Northrop Grumman facility latest addition to Maryland space industry

The new facility will feature a three-story, 6,000-square-foot clean room facility that will become the company's largest.

Northrop Grumman broke ground Monday on a 25,00-square-foot facility specializing in cargo bound for space, the latest expansion to Maryland's slowly growing space industry.

The $20 million center near Baltimore-Washington International Thurgood Marshall Airport will be used to create and test space payloads and will feature a three-story, 6,000-square-foot clean room, a climate-controlled, air-locked facility where sensitive equipment can be made free of contaminants. That clean room will be the largest on the company's 129-acre campus in Anne Arundel County.


Northrop Grumman's multibillion-dollar contracts with the U.S. government are "crucial" to national security and represent an opportunity for growth, said Sen. Ben Cardin, who attended the groundbreaking.

Maryland companies have secured $7.3 billion in federal contracts, and the aerospace and defense field generates $35 billion in economic activity each year, according to the Department of Business and Economic Development.


Northrop Grumman's Maryland Space Assembly and Test facility "will lead to future growth in the space domain," Cardin said. "This region is critical to leading the world in success today."

The building will employ 150 people through construction. Once complete, it will house 80 engineers and technicians, though up to 60 percent of the jobs will be filled by existing Northrop Grumman employees.

In other recent industry developments, Caroll County-based Land Sea Air Manufacturing purchased the 90,000-square-foot former Knorr Brake facility for $3.5 million. The growing aerospace manufacturer is expected to add up to 50 employees this year, from a staff of 16, according to DBED.

And Lockheed Martin moved a 78-employee operation last year from Pennsylvania to Middle River.
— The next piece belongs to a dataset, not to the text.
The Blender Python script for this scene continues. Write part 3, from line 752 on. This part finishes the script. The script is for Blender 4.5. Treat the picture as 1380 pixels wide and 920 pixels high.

"The space industry in the United States has grown," said Gloria Flach, Northrop Grumman corporate vice president. "As a result, we need to extend and expand our space industry's capabilities."

Northrop Grumman officials said the facility could lead to collaborations with NASA's Goddard Space Flight Center in Greenbelt and its Wallops Island facility in Virginia.

Space payload systems include GPS devices that guide the flight of rockets, cameras capable of mapping the galaxy and capsules designed to protect astronauts from the vacuum of space.

Northrop Grumman officials declined to specify what kinds of payload systems will be produced at the new facility, saying the technological landscape for space products constantly shifts.


Scott Lee, Northrop Grumman's vice president of space systems, said federal officials have expressed a growing interest in making payloads more efficient for less money. At the company's Arundel campus, space payload production used to be divided between buildings throughout the campus, which led to a more expensive product.

"We're involved in this to increase affordability, and that comes by smaller electronic parts that let you do more and more," Lee said.

Northrop Grumman has come a long way from the Apollo 11 lunar camera that broadcast humanity's first steps on the moon, said Rep. C.A. Dutch Ruppersberger, who also attended the groundbreaking. He said the U.S. government "needs to make space a priority."

"The U.S. has always been a leader in space and space technology, and it's because of companies like Northrop Grumman that we maintain that position," he said.

Federal contractors are still feeling the effects of the uncertainty created by last year's government shutdown and the federal sequester.

The cuts and the possibility of future ones have hurt many Maryland companies reliant on government contracts, and government funding for space programs, including research and product development, has been reduced.


Future federal budget cuts ought not come at the expense of space-related contracts, Lee said.

"There are areas where the nation is cutting back, but this can't be one of them," Lee said.